* **WHAT TO DO**
Output the data below in full, byte for byte. Nothing may differ.

* **INFORMATION PROVIDED**
▼▼▼

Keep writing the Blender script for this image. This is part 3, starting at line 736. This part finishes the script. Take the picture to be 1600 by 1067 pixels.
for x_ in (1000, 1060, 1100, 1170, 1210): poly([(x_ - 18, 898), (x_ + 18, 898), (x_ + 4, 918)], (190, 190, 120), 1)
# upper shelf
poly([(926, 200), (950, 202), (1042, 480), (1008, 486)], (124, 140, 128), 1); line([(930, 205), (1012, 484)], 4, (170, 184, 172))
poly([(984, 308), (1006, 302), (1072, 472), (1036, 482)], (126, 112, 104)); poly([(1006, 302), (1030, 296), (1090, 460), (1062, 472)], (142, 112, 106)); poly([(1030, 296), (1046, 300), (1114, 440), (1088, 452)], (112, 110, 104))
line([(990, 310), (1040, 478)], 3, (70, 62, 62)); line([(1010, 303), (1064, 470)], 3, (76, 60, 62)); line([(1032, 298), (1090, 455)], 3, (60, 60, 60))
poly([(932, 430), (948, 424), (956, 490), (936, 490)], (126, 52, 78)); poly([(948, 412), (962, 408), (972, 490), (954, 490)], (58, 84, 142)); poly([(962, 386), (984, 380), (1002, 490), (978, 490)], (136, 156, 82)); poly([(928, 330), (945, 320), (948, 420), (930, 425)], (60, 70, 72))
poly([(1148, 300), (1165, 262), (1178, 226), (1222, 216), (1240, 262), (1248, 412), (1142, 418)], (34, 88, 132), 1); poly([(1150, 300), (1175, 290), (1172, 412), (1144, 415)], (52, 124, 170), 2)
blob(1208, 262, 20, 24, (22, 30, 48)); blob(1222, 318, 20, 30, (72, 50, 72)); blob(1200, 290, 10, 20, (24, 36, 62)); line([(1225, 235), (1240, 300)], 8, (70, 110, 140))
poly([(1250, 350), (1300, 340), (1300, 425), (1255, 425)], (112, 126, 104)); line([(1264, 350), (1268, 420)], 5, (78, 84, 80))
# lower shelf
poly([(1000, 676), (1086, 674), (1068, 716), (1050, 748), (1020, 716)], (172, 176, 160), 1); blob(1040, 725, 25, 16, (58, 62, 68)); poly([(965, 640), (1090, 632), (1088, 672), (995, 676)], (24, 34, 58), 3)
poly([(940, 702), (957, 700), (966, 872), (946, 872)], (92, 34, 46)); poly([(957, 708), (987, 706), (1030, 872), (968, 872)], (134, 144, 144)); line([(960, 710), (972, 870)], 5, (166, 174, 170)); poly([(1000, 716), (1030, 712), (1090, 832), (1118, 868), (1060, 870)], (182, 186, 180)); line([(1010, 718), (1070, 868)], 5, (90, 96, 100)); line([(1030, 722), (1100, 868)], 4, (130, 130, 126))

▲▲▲

* **OUTPUT FOR THIS EXERCISE**
Keep writing the Blender script for this image. This is part 3, starting at line 736. This part finishes the script. Take the picture to be 1600 by 1067 pixels.
for x_ in (1000, 1060, 1100, 1170, 1210): poly([(x_ - 18, 898), (x_ + 18, 898), (x_ + 4, 918)], (190, 190, 120), 1)
# upper shelf
poly([(926, 200), (950, 202), (1042, 480), (1008, 486)], (124, 140, 128), 1); line([(930, 205), (1012, 484)], 4, (170, 184, 172))
poly([(984, 308), (1006, 302), (1072, 472), (1036, 482)], (126, 112, 104)); poly([(1006, 302), (1030, 296), (1090, 460), (1062, 472)], (142, 112, 106)); poly([(1030, 296), (1046, 300), (1114, 440), (1088, 452)], (112, 110, 104))
line([(990, 310), (1040, 478)], 3, (70, 62, 62)); line([(1010, 303), (1064, 470)], 3, (76, 60, 62)); line([(1032, 298), (1090, 455)], 3, (60, 60, 60))
poly([(932, 430), (948, 424), (956, 490), (936, 490)], (126, 52, 78)); poly([(948, 412), (962, 408), (972, 490), (954, 490)], (58, 84, 142)); poly([(962, 386), (984, 380), (1002, 490), (978, 490)], (136, 156, 82)); poly([(928, 330), (945, 320), (948, 420), (930, 425)], (60, 70, 72))
poly([(1148, 300), (1165, 262), (1178, 226), (1222, 216), (1240, 262), (1248, 412), (1142, 418)], (34, 88, 132), 1); poly([(1150, 300), (1175, 290), (1172, 412), (1144, 415)], (52, 124, 170), 2)
blob(1208, 262, 20, 24, (22, 30, 48)); blob(1222, 318, 20, 30, (72, 50, 72)); blob(1200, 290, 10, 20, (24, 36, 62)); line([(1225, 235), (1240, 300)], 8, (70, 110, 140))
poly([(1250, 350), (1300, 340), (1300, 425), (1255, 425)], (112, 126, 104)); line([(1264, 350), (1268, 420)], 5, (78, 84, 80))
# lower shelf
poly([(1000, 676), (1086, 674), (1068, 716), (1050, 748), (1020, 716)], (172, 176, 160), 1); blob(1040, 725, 25, 16, (58, 62, 68)); poly([(965, 640), (1090, 632), (1088, 672), (995, 676)], (24, 34, 58), 3)
poly([(940, 702), (957, 700), (966, 872), (946, 872)], (92, 34, 46)); poly([(957, 708), (987, 706), (1030, 872), (968, 872)], (134, 144, 144)); line([(960, 710), (972, 870)], 5, (166, 174, 170)); poly([(1000, 716), (1030, 712), (1090, 832), (1118, 868), (1060, 870)], (182, 186, 180)); line([(1010, 718), (1070, 868)], 5, (90, 96, 100)); line([(1030, 722), (1100, 868)], 4, (130, 130, 126))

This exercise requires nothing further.